De fondo, como la tormenta de la primera escena, un matrimonio mexicano de clase burguesa que se muda a una zona donde comparten vida con familias más modestas. En primer plano, sus actos: la violencia sin freno del padre sobre sus perros, la represión sexual de la madre, las confesiones y la extrañeza que generan su nuevo hogar. Como en un filme de Buñuel, el diablo ha entrado en escena para destapar todo aquello que se desarrolla silenciosamente, lo que se oculta o se disfraza, lo que las normas morales no pueden alterar porque pertenece a nuestra propia naturaleza. La cámara de Reygadas dibuja el trayecto de cada uno de los personajes entre el éxtasis y el tormento, entre la delicadeza y la brutalidad, donde una orgía en la sauna puede ceder su lugar a la ternura de una reunión familiar. Pero, sobre todo, Post Tenebras Lux pone en escena un presente, el de los hombres, en ruinas, sin aparente lógica ni forma de encajarlo dentro de la historia, un relámpago perdido que huye de su tormenta. Violencia: la del equipo adolescente de rugby pataleando frenéticamente el suelo del vestuario ante la mirada agradecida de su entrenador; la de Juan golpeando sin piedad la cabeza de uno de sus perros contra el suelo del porche. Belleza: la de un mundo aparte, ajeno a casi todo, que despliega sus fuerzas sin preocuparse por aplastar a quienes forman parte de él.

Si Post Tenebras Lux narra el derrumbe de un presente, Los ilusos refleja la construcción de un futuro. Cuando somos jóvenes, no tenemos memoria, no tenemos un pasado que la ficción pueda aprovechar para construir un presente; hemos vivido, pero no lo suficiente. Cuando somos jóvenes, nos dedicamos a recabar experiencias, a vivir, a reunir recuerdos que cuajarán en un futuro, a obviar la nostalgia y la melancolía. La principal baza del segundo largometraje de Trueba es que trabaja incansablemente en esa dirección, en la necesidad de ofrecer las experiencias que fermenten en una vida, como hacía Truffaut con Doinel, para así poder filmar la ficción de esa vida, su futura película.

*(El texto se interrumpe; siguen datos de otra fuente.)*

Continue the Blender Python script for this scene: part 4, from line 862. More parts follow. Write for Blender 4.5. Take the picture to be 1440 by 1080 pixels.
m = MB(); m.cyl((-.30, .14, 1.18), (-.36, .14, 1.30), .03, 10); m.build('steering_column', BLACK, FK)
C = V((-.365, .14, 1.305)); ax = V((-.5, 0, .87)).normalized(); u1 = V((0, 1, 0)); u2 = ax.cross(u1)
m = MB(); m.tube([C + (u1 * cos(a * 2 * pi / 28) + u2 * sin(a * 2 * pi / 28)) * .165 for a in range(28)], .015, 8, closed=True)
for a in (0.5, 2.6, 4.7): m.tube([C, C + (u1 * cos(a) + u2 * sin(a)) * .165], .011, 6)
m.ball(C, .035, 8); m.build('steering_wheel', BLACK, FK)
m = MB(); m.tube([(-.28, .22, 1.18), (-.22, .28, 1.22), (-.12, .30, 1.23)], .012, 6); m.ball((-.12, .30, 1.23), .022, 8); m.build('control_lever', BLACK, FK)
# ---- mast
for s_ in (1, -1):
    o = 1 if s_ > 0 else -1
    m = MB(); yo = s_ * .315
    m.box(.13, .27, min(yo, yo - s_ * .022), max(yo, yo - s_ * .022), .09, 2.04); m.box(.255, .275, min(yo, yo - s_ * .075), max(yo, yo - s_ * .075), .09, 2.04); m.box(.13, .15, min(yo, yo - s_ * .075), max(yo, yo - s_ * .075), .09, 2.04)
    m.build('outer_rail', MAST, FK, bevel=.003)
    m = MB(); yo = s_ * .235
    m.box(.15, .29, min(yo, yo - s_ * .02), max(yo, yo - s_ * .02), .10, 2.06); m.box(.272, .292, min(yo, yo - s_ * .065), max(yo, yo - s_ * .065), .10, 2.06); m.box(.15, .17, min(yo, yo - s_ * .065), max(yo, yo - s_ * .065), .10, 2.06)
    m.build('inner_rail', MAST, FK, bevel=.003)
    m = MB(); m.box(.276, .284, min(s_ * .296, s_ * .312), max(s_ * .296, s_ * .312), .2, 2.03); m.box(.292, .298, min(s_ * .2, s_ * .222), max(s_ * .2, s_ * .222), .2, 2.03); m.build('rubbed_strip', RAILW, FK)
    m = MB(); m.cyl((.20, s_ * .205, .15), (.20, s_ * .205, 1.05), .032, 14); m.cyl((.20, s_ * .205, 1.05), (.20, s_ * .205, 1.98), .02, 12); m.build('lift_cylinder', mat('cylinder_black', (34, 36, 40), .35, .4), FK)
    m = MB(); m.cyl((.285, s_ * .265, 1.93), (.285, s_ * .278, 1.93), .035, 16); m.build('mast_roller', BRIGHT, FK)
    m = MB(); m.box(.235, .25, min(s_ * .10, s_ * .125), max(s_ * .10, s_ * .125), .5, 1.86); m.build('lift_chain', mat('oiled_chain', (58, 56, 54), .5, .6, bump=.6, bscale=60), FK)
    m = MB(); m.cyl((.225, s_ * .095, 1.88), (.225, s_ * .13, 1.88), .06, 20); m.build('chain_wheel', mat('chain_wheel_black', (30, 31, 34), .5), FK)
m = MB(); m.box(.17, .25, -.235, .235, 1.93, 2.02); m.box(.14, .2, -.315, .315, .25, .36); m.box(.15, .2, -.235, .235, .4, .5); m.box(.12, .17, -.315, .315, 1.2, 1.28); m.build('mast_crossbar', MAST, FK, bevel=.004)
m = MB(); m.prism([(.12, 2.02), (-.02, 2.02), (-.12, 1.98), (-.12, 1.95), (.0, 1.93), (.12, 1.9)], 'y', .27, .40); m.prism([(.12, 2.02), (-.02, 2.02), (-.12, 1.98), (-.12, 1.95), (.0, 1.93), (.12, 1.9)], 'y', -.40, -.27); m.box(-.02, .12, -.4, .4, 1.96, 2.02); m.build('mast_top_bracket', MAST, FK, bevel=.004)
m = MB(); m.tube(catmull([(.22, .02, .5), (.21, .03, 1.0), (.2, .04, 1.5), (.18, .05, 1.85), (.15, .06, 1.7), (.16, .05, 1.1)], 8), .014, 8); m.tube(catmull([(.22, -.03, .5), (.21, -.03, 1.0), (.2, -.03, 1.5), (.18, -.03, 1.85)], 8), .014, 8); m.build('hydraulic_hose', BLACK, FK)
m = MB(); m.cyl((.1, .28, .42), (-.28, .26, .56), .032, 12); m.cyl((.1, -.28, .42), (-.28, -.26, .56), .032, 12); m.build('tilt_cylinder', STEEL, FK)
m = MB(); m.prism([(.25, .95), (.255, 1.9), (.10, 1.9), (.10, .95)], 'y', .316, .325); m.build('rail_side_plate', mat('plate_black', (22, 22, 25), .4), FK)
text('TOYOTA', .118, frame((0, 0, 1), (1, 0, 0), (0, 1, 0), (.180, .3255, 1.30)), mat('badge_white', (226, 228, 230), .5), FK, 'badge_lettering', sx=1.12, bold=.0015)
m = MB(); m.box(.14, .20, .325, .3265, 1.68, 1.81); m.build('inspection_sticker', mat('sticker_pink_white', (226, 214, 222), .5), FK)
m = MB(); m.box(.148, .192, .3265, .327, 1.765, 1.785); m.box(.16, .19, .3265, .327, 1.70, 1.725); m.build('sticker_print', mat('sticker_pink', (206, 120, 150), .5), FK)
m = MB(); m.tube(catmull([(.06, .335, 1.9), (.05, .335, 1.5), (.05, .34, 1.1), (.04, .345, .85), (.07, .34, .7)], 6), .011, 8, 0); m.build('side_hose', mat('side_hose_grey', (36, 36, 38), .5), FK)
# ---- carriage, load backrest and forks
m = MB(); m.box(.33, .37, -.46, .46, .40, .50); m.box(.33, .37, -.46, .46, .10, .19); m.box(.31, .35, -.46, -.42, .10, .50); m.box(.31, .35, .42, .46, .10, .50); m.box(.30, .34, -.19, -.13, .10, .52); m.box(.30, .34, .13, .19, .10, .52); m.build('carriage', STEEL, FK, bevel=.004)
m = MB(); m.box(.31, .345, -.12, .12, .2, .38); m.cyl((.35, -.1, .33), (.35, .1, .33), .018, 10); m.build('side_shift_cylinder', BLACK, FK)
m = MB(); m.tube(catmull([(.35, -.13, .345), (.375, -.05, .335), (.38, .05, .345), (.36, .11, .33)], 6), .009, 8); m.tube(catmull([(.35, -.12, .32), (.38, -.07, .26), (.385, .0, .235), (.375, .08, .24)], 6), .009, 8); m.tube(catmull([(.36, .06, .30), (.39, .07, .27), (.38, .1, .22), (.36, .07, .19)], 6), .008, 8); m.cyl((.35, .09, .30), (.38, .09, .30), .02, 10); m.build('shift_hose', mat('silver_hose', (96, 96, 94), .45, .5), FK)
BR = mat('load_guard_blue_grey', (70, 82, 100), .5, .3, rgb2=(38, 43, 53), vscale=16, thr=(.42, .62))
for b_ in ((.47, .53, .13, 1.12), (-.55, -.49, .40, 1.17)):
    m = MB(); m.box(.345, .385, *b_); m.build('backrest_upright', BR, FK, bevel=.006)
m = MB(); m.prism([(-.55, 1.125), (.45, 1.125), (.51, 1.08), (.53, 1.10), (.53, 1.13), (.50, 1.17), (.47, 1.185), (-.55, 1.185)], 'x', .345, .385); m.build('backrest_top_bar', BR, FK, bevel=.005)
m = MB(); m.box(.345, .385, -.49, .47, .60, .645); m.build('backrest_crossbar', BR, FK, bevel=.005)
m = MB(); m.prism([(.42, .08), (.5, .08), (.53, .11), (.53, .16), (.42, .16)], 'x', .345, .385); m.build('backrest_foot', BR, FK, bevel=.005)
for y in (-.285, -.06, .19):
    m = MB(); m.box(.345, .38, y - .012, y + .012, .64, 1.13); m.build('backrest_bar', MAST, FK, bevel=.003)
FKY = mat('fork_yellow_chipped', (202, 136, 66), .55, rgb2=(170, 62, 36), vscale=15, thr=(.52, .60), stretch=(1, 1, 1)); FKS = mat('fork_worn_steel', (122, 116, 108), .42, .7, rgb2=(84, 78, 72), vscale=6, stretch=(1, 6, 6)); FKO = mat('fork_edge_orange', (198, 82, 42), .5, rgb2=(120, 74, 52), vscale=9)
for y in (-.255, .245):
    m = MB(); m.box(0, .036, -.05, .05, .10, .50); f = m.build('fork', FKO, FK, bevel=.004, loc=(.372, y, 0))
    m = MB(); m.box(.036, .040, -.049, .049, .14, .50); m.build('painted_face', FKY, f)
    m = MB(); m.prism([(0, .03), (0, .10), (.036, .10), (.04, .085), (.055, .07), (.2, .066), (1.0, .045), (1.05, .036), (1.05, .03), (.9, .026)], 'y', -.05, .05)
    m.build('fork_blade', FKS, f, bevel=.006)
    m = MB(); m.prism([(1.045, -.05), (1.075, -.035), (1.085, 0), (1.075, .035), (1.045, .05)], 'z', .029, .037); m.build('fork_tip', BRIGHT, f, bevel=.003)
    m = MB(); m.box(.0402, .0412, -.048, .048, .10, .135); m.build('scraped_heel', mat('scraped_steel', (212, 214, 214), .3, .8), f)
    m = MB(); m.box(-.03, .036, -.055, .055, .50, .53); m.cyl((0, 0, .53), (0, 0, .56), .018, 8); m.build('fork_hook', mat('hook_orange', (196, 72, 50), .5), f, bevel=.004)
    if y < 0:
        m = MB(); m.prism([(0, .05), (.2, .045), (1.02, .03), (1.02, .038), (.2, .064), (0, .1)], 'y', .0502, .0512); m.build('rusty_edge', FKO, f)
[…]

Trueba filma cada palmo de Madrid con la convicción que permite que cada espacio -desde una cafetería a la sala de cine- no sea un escenario sino un lugar familiar. Su León, el protagonista del filme, necesita un microcosmos en el que sentir, en el que exprimir lo que la vida pone a su alcance, las ilusiones, los planes y los (des)amores. En eso consiste Los ilusos, en la puesta en escena de un lugar, llámese cine o ficción, en el que dejar de experimentar la orfandad. Como antaño la sala de cine, las películas nos proporcionan una compañía que nos hace sentir menos solos, más comprendidos en nuestros pequeños dramas. Los ilusos podría ser la experiencia de esa compañía, la colección de momentos, a veces imaginados a veces vividos, que nos define, que nos comprende e identifica. Una ficción donde plasmar nuestros deseos de futuro, sin caer en la nostalgia de un pasado -ahí está la hermosa escena en la que las niñas juegan con las cintas de VHS por el suelo-, con la confianza de que tenemos la materia prima que construye una ficción: la vida. Empecemos.